If your room is wide enough, which most are, there is a time delay problem with trying to send sound from the far left side of the room to the far right side of the room when the far right side of the room has loudspeakers arriving much earlier. So, the way you manage this is your center system ends up having multiple elements and becomes part of the left and part of the right with time delays applied to correct for offsets distances.
In some rooms this arrangement can work fairly well, but the setup and tuning of a system that is true left – center – right with stereo capability is not only complex but more expensive because you practically triple the number of elements required to accomplish the goal. Consequently, what most people tend to do, at least for sound systems in multipurpose rooms is a left – right system that is actually mixed as dual mono.
Comb Filtering and the Haas Effect
Most of the time you never really pan anything full left or full right, correct? You have to have both systems creating the same signal which, inevitably, will cause some phase problems.
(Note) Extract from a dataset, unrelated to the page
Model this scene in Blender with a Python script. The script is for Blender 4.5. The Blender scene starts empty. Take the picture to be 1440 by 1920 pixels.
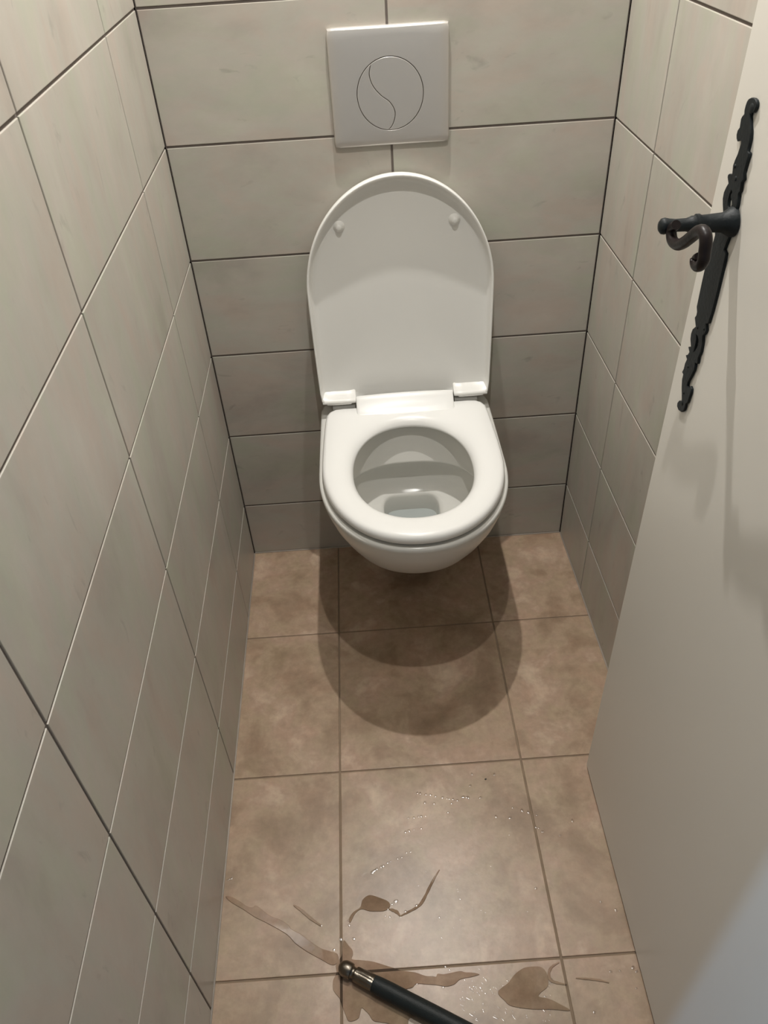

Depending on where you are sitting you will be hearing both sides of the system somewhat out of phase with each other. The effect that occurs is called “comb filtering.” When that happens, if it is done poorly the room can sound muddy.
So, it requires a lot of skill in placement of those loudspeakers. You must look at time delays to various seats in the room while trying to maintain something known as the “Haas Effect.”
The Haas Effect has to do with the arrival time of energy from two locations to a particular seat. If you are within the Haas Effect, (which various people disagree about whether it is 30 milliseconds or 50 milliseconds) the sound can still be good, even though it is coming from two locations from the same sound source. Once you get outside of the Haas Effect timing, a lot of destructive things happen, quite audibly.
This is all a simplified explanation there is a lot more going on……
So, this is the first segment regarding the basics of room acoustics/ sound systems.